Friday, January 30, 2015

consumer survey on patent value admissible despite serious flaws

Sentius Int’l, LLC v. Microsoft Corp., No. 5:13-cv-00825, 2015 WL 331939 (N.D. Cal. Jan. 23, 2015) (magistrate judge)
 
A little different today: this is a survey in a patent case trying to determine the value of a patented feature to consumers.  Despite Microsoft’s challenges, the court allows the survey, finding its flaws go merely to weight and not admissibility.  Sentius’s expert Wecker surveyed customers for preferences for spelling and grammar checking features in the accused products.
 
Surveys conducted according to accepted principles will ordinarily be sufficiently reliable under Daubert to be admitted.  “Unlike novel scientific theories, a jury should be able to determine whether asserted technical deficiencies undermine a survey’s probative value.” Once the survey is admitted, “issues of methodology, survey design, reliability, the experience and reputation of the expert, critique of conclusions, and the like go to the weight of the survey rather than its admissibility.” 
 
The survey asked customers about their preferences for the accused “check spelling and grammar errors as you type” (ed. note: yuck) features compared to alternative user-initiated spell- and grammar-checkers which Sentius’s technical expert identified as the best noninfringing alternatives.  Wecker asked direct, open-ended questions about consumers’ willingness to pay, but, recognizing that responses might overstate WTP, he adjusted his estimates by a “calibration factor.”
 
The survey asked respondents who had used and purchased an Office product and used the background or user-initiated features to suppose that Office included the user-initiated but not the check as you type options.  About 14.7% of spell checker respondents said they wouldn’t have bought the accused products without the background spell checker, and 14.8% for the grammar checker.  Wecker concluded that about 11.2% wouldn’t have bought the products without the accused features.
 
The court agreed that there were “significant concerns” about the structure of the survey and the way in which it was conducted, but these concerns went to weight rather than admissibility.  The survey questions were adequately tied to the subject matter of the asserted patents, and framing of questions is generally an issue of weight.  The description of the features in the survey did not vary so much from the patent that the survey failed to relate to any issue in the case.
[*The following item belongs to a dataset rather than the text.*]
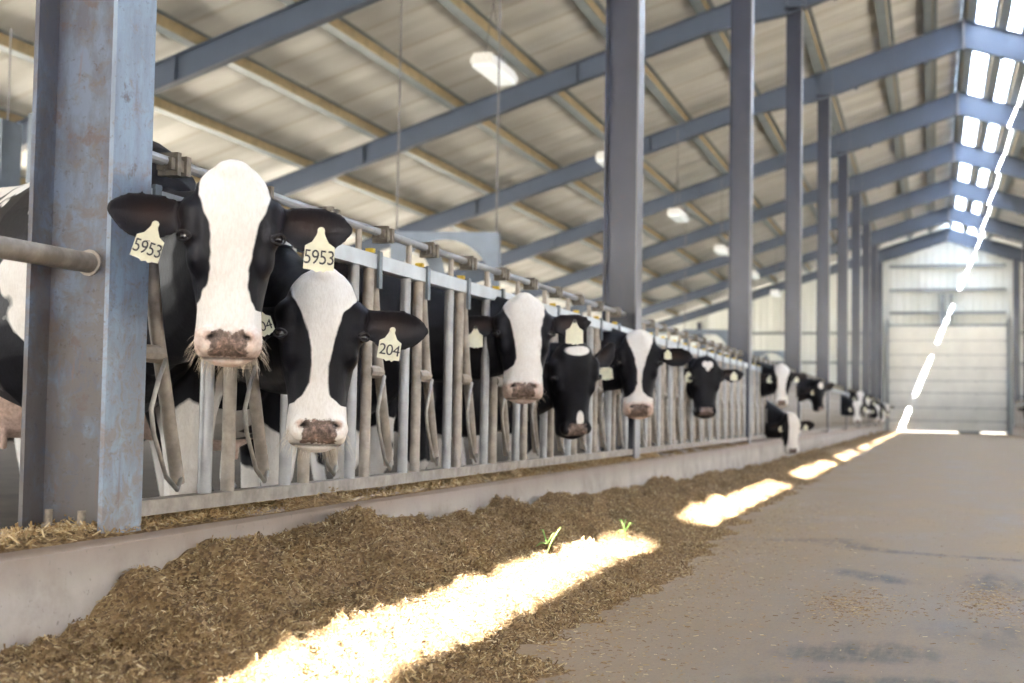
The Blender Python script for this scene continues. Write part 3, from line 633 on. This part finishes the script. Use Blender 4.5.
def ear_solid(mb, B, s, e, thick):
    """e = (droop, forward, twist): axis in head coordinates"""
    du, dv, cup = e; L = .262*HS
    base = hpt(B, .140, s*.100, -.095)
    ax = (B[3]*s - B[2]*du + B[1]*dv).normalized(); q = (-B[2]) - ax*(-B[2]).dot(ax); q.normalize(); nrm = ax.cross(q).normalized()
    if nrm.dot(B[1]) < 0: nrm = -nrm
    rings = []
    for t, h in ((-.05,.028),(.05,.029),(.15,.038),(.3,.058),(.45,.071),(.6,.075),(.74,.069),(.86,.053),(.95,.031),(1.0,.010)):
        th = thick*(1.6 if t < .2 else 1.0) if t < .9 else thick*.7
        ring = []
        for k in range(16):
            a = 2*math.pi*k/16; x = math.cos(a)*h*HS; z = math.sin(a)*th
            z += cup*(x/max(h, .02))**2*h*.75 - cup*h*.25
            ring.append(base + ax*(t*L) + q*(x + .018*math.sin(t*3.1)) + nrm*z)
        rings.append(ring)
    mb.loft(rings); return base, ax, q, nrm
def bez(p0, p1, p2, p3, t): return p0*(1-t)**3 + p1*3*t*(1-t)**2 + p2*3*t*t*(1-t) + p3*t**3
def make_cow(name, label, P, F, U, S, heading, blaze, seed, voxel, ground=0.0, H=1.0, hs=.925, nz=1.08, wf=1.0, ears=((.10,.12,.9),(.10,.12,.9)), tags=(), patch=0.0, pinkm=.3, whisk=0, spots=(), body=True,
             mode='all', neckwhite=None, eyes=True, patches=()):
    global HS, WF
    HS = hs; WF = wf; F, U, W = face_basis(F, U); P = Vector(P); B = (P, F, U, W)
    mb = MB(); head_solid(mb, B); th = max(.011, voxel*1.05)
    earf = [ear_solid(mb, B, s, e, th) for s, e in zip((-1, 1), ears)]
    S = Vector((S[0], S[1], ground)); h = Vector((math.cos(heading), math.sin(heading), 0)); l = Vector((-h.y, h.x, 0)); Z = Vector((0,0,1))
    def bp(t, y, z): return S + h*(t*H) + l*(y*H) + Z*(z*H)
    nh = hpt(B, .17, 0, -.17)
    p0 = bp(-.10, 0, min(nz+.1, 1.08)); p3 = nh; dist = (p3-p0).length
    e_ = bp(.35, 0, nz+.06)
    p1 = p0 + (e_-p0).normalized()*dist*.4; p2 = p3 - (F*.45+U*.12 + h*.25).normalized()*dist*.30
    rings = []; side = h.cross(Z); N = 10
    for i in range(N+1):
        t = i/N; c = bez(p0, p1, p2, p3, t); tg = (bez(p0, p1, p2, p3, min(1, t+.02)) - bez(p0, p1, p2, p3, max(0, t-.02))).normalized()
        up = (Z*(1-t) + U*t); up = (up - tg*up.dot(tg)); up = up.normalized() if up.length > .15 else (Z - tg*tg.z).normalized()
        sd_ = tg.cross(up).normalized(); rv = .31*(1-t)+.145*t + .03*math.sin(t*3.14); rl = .19*(1-t)+.10*t - .01*math.sin(t*3.14)
        rv *= (H if t < .3 else 1); ring = []
        c2 = c - up*(.03*math.sin(t*3.14))
        for k in range(20):
            a = 2*math.pi*k/20; ring.append(c2 + sd_*(math.cos(a)*rl) + up*(math.sin(a)*rv))
        rings.append(ring)
    mb.loft(rings)
    if body:
        T = [(-1.66,1.22,.07,.06),(-1.60,1.16,.20,.17),(-1.48,1.10,.30,.25),(-1.25,1.07,.34,.285),(-1.0,1.02,.37,.30),(-.7,.97,.41,.345),(-.4,.95,.43,.36),(-.15,.97,.42,.31),(.02,1.0,.41,.25),(.15,1.01,.35,.20),(.27,1.01,.24,.13)]
        rings = []
        for (t, zc, hh, hw) in T:
            ring = []
            for k in range(24):
                a = 2*math.pi*k/24; c, s = math.cos(a), math.sin(a); n = 2.3
                cw = math.copysign(abs(c)**(2/n), c); sv = math.copysign(abs(s)**(2/n), s); nar = 1-.35*max(0, sv)**2
                if t < -1.0: nar = 1-.12*max(0, sv)
                ring.append(bp(t, cw*hw*nar, zc+sv*hh))
            rings.append(ring)
        mb.loft(rings)
        for s in (-1, 1):
            mb.tube([bp(-.02, s*.15, .92), bp(.02, s*.19, .72), bp(.03, s*.18, .56), bp(.05, s*.17, .40), bp(.02, s*.165, .33), bp(.0, s*.16, .14), bp(.04, s*.16, .07), bp(.07, s*.16, .0)], [.15*H,.12*H,.075*H,.062*H,.043*H,.037*H,.05*H,.062*H], 12)
            mb.tube([bp(-1.30, s*.15, 1.02), bp(-1.24, s*.20, .80), bp(-1.30, s*.20, .62), bp(-1.47, s*.19, .46), bp(-1.46, s*.18, .36), bp(-1.42, s*.175, .14), bp(-1.38, s*.175, .07), bp(-1.34, s*.175, .0)], [.24*H,.20*H,.12*H,.068*H,.05*H,.042*H,.052*H,.064*H], 12)
            mb.ball(bp(-1.22, s*.22, 1.30), .07*H)
        mb.ball(bp(-1.12, 0, .60), .20*H, .17*H, .15*H)
        for q in (-1.2, -1.03):
            for s in (-.08, .08): mb.tube([bp(q, s, .50), bp(q, s, .42)], [.018*H, .014*H], 8)
        mb.tube([bp(-1.62, 0, 1.28), bp(-1.73, 0, 1.18), bp(-1.76, .01, .95), bp(-1.76, .02, .6), bp(-1.75, .02, .45)], [.04*H,.03*H,.022*H,.025*H,.035*H], 10)
    tmp = bpy.data.objects.new('tmp', mb.mesh('tmp', M['cow'])); COL.objects.link(tmp)
    r = tmp.modifiers.new('r', 'REMESH'); r.mode = 'VOXEL'; r.voxel_size = voxel; r.use_smooth_shade = True
    s_ = tmp.modifiers.new('s', 'SMOOTH'); s_.factor = .5; s_.iterations = 7 if voxel < .009 else (4 if voxel < .013 else 2)
    bpy.context.view_layer.update()
    me = bpy.data.meshes.new_from_object(tmp.evaluated_get(bpy.context.evaluated_depsgraph_get()))
    old = tmp.data; bpy.data.objects.remove(tmp); bpy.data.meshes.remove(old)
    n = len(me.vertices); co = np.empty(n*3, np.float32); me.vertices.foreach_get('co', co); co = co.reshape(-1, 3).astype(float)
    rel = co - np.array(P); u = -(rel @ np.array(U))/HS; w = rel @ np.array(W)/(HS*WF); vv = rel @ np.array(F)/HS
    # ---- carve nostrils and mouth
    Fn, Un, Wn = (np.array(x) for x in (F, U, W))
    inhead = (u > -.04) & (u < .64) & (np.abs(w) < .175) & (vv > -.30) & (vv < .06)
    dark = np.zeros(n)
    for s in (-1, 1):
        du = (u-.503)-.35*(np.abs(w)-.048); dw = (w-s*.048); g = np.exp(-((dw/.016)**2+(du/.0105)**2))*(vv > -.075)*inhead
        co -= (Fn[None]*.8 + s*Wn[None]*-.3)*(g*.020)[:, None]; dark = np.maximum(dark, np.clip(g*1.7-.35, 0, 1))
    g = np.exp(-(((u-.568)/.0055)**2))*(vv > -.16)*(vv < -.0)*(np.abs(w) < .09)*inhead
    co += (Un[None]*.0 - Fn[None])*(g*.007)[:, None]; dark = np.maximum(dark, np.clip(g*.9-.1, 0, .8))
    # ---- colour fields
    bl = np.array(blaze, float); wl = np.interp(u, bl[:,0], bl[:,1]); wr = np.interp(u, bl[:,0], bl[:,2])
    wob = Waves(seed+50, .05)(co)*.0020
    fd = np.minimum(w-wl, wr-w)/.02 + wob*30
    fd = np.where(vv > -.085 - .6*np.clip(.08-u, 0, .1), fd, np.minimum(fd, -1))
    if mode == 'muzzle': fd = np.where((u > .46) , np.maximum(fd, (u-.468)/.02), fd)
    fd = np.where((u > .545) & (mode != 'dark'), np.maximum(fd, .8), fd)
    for (su, sw, ru, rw) in spots: fd = np.maximum(fd, (1-np.hypot((u-su)/ru, (w-sw)/rw))*min(ru, rw)/.02*(vv > -.12) - 3*(vv <= -.12))
    bodyx = (co - np.array(S)) @ np.array(h)/H; bodyz = co[:, 2]-ground
    bn = Waves(seed, .85)(co) + .45*Waves(seed+1, .28)(co) + .12*Waves(seed+3, .09)(co)
    wb = (bn - 1.15 + patch) + np.clip((.62-bodyz/H)/.10, 0, 3)
    wb = wb*1.4
    nearlane = np.clip((bodyx-(.10))/.05, 0, 1)
    wb = wb*(1-nearlane) + nearlane*(-3)
    for (cx, cy, cz, rad) in patches: wb = np.maximum(wb, (rad-np.linalg.norm(co-np.array((cx, cy, cz)), axis=1)+Waves(seed+9, .12)(co)*.02)/.05)
    if neckwhite:
        wb = np.maximum(wb, neckwhite[1] - np.abs(bodyx-neckwhite[0])*8 + Waves(seed+5, .2)(co)*.5)
    white = np.where(inhead, fd, wb)
    earm = np.zeros(n, bool); inner = np.zeros(n)
    for (base, ax, q, nrm), s in zip(earf, (-1, 1)):
        r_ = co - np.array(base); ta = r_ @ np.array(ax)/(.262*HS); tq = r_ @ np.array(q); tn = r_ @ np.array(nrm)
        m_ = (ta > .08) & (ta < 1.05) & (np.abs(tq) < .095) & (np.abs(tn) < .06) & (np.abs(w) > .132); earm |= m_
        inner = np.maximum(inner, np.clip(np.exp(-(((ta-.50)/.25)**2+((tq-.01)/.028)**2))*1.1*(tn > -.012)*m_, 0, 1))
    white = np.where(earm, -2.5, white)
    lo = np.clip((u-.10)/.03, 0, 1)*np.clip((.30-u)/.05, 0, 1)*inhead; white = np.where((np.abs(w) > .128) & inhead & (u < .3), np.minimum(white, -1), white)
    aw = np.abs(w)
    pad = np.where(inhead & (vv > -.085), np.minimum((u-.472)/.022, (.056+.12*(u-.47)-aw)/.016), -1); pad = np.where(u > .563, -1, pad)
    pink = np.where(inhead & (vv > -.14), np.clip((u-.42)/.08, 0, 1)*pinkm, 0)
    pink = np.maximum(pink, np.clip(1-np.hypot((aw-.058)/.034, (u-.50)/.028), 0, 1)*1.0*inhead*(pinkm > .2))
    if mode == 'dark': pink *= .2
    ud = np.array(bp(-1.12, 0, .58)); pink = np.where(np.linalg.norm((co-ud)/np.array([1,1,.9]), axis=1) < .25*H, .9, pink)
    for a in (-1, 1):
        ec = np.array(hpt(B, .213, a*.130, -.038)); de = np.linalg.norm(co-ec, axis=1); dark = np.maximum(dark, np.clip((.031-de)/.006, 0, 1)*.85)
    dark = np.maximum(dark, ((bodyz < .07*H) & body)*.8)
    O = np.array(S); me.vertices.foreach_set('co', (co-O).astype(np.float32).ravel())
    setattr_(me, 'white', np.clip(white, -4, 4)); setattr_(me, 'pink', pink); setattr_(me, 'pad', np.clip(pad, 0, 1)*(.72 if mode != 'dark' else .9)); setattr_(me, 'dark', dark); setattr_(me, 'inner', inner)
    me.materials.clear(); me.materials.append(M['cow']); me.polygons.foreach_set('use_smooth', [True]*len(me.polygons)); me.name = name; me.update()
    o = link(name, me, None, S); tag(o, label, 'cow', None)
    o['group'] = 'holstein cows feeding through the headlocks'
    def child(nm, mb_, m_, sm=True, parent=None):
        mb_.v = [tuple(Vector(p)-S) for p in mb_.v]; return link(nm, mb_.mesh(nm, m_, sm), parent or o)
    if eyes:
        for s in (-1, 1):
            b = MB(); b.ball(hpt(B, .213, s*.1265, -.036), .0205, .0185, .0205, (W, U, F), 20, 12); child('eye', b, M['eye'])
            b = MB()   # lids
            for sg, rr in ((1, .0255), (-1, .0245)):
                ax = (W*s*.62+F*.78).normalized(); e1 = ax.cross(U).normalized(); c = hpt(B, .213, s*.1265, -.036)
                pts = [c + e1*(math.cos(a)*.0225) + U*(sg*abs(math.sin(a))*.0125+.001) + ax*(.0115+.006*math.sin(a)) for a in np.linspace(0, math.pi, 9)]
                b.tube(pts, .0034, 6)
            child('eyelid', b, M['lid'])
    for t in tags:
        s, su, sw, sv, ang, txt, sc_, yaw = t
        c = hpt(B, su, sw, sv); Xa = W*math.cos(ang) + U*math.sin(ang); Ya = U*math.cos(ang) - W*math.sin(ang); Na = (F*math.cos(yaw) + Xa*math.sin(yaw)).normalized(); Xa = Ya.cross(Na).normalized()
        pr_ = [(-.0065,.052),(-.010,.036),(-.020,.018),(-.036,.008),(-.037,-.048),(-.012,-.050),(-.006,-.055),(.006,-.050),(.012,-.055),(.020,-.049),(.037,-.048),(.036,.008),(.020,.018),(.010,.036),(.0065,.052)]
        b = MB(); k = len(pr_); vs = [c + Xa*(x*sc_) + Ya*(y*sc_) + Na*z for z in (0, .0025) for x, y in pr_]
        b.add(vs, [tuple(reversed(range(k))), tuple(range(k, 2*k))] + [(i, (i+1) % k, k+(i+1) % k, k+i) for i in range(k)])
        tg = child('ear_tag', b, M['tag'], False); tg['label'] = 'pale yellow ear tag' + (' numbered '+txt if txt else '')
        b = MB(); b.tube([c+Ya*.046*sc_+Na*.0, c+Ya*.046*sc_+Na*.008], .009*sc_, 12); child('tag_button', b, M['eye' if not txt else 'tag'], False, tg)
        cu = bpy.data.curves.new('tag_number', 'FONT')
        if txt:
            cu.body = txt; cu.size = .052*sc_; cu.extrude = .0004; cu.offset = .0; cu.align_x = 'CENTER'; cu.align_y = 'CENTER'; cu.space_character = .92
            to = bpy.data.objects.new('tag_number', cu); COL.objects.link(to); bpy.context.view_layer.update()
            tm = bpy.data.meshes.new_from_object(to.evaluated_get(bpy.context.evaluated_depsgraph_get())); bpy.data.objects.remove(to)
            for vtx in tm.vertices:
                p = vtx.co.copy(); kx = .78 if len(txt) > 3 else .95
                vtx.co = (c + Xa*(p.x*kx) + Ya*(p.y*.95 - .020*sc_) + Na*(.0052+p.z)) - S
            tm.materials.clear(); tm.materials.append(M['ink']); link('tag_number', tm, tg)
    if whisk:
        b = MB(); rr = random.Random(seed)
        for i in range(whisk):
            if i % 4: w0 = rr.uniform(-.085, .085); u0 = .580 + rr.uniform(-.012, .008) - abs(w0)*.10; v0 = -.075-rr.uniform(0, .05); d = Vector((w0*3+rr.gauss(0,.25), rr.uniform(.6, 1.2), rr.uniform(-.1,.7)))
            else: s = rr.choice((-1, 1)); w0 = s*rr.uniform(.088, .10); u0 = rr.uniform(.50, .565); v0 = -.05-rr.uniform(0,.05); d = Vector((s*rr.uniform(.4, 1.0), rr.uniform(.5, 1.4), rr.uniform(-.1,.5)))
            d.normalize(); Lw = rr.uniform(.015, .042); p = hpt(B, u0, w0, v0); dv = W*d.x - U*d.y + F*d.z
            b.tube([p-dv*.012, p+dv*Lw*.5, p+dv*Lw-U*Lw*.25], [.00045, .0004, .00015], 3, caps=False)
        wo = child('whiskers', b, M['whisker'], False); wo['kind'] = 'stuff'
    return o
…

Microsoft argued that the questions didn’t distinguish between the patented and unpatented features of the background spell/grammar checkers—Sentius only claimed that certain subfeatures infringed.  But this wasn’t enough variation to make the survey unrelated to the case.  Microsoft also argued that Wecker didn’t ask questions about noninfringing alternatives that could implement the accused aspects of the background features.  Microsoft did offer evidence that it could have implemented several noninfringing alternatives, but Sentius could at least argue that its choice of comparator was correct.
 
In addition, the survey was based on reliable methodologies.  True, it asked respondents only about their preferences for the two accused features when the accused products include thousands of features, and thus didn’t accurately capture the value of the claimed inventions, but again this goes to weight.  Direct questioning was a generally accepted methodology even if it may have caused respondents to focus unduly on the accused features; a conjoint survey was not required for admissibility.  Using an “omnibus” survey asking a bunch of other unrelated questions likely impacted the quality of the survey, but that’s again weight.
 
Wecker’s use of a calibration factor to adjust the bias in his survey was also reliable.  He calculated his calibration factor based on a meta-analysis of 29 experimental studies. Microsoft argued that he didn’t show that this approach was generally accepted, but Microsoft failed to show that the presence of hypothetical bias/overvaluation of WTP was a reason to exclude the survey.  Given that, an expert’s adjustment for that bias couldn’t be a reason to exclude a survey either.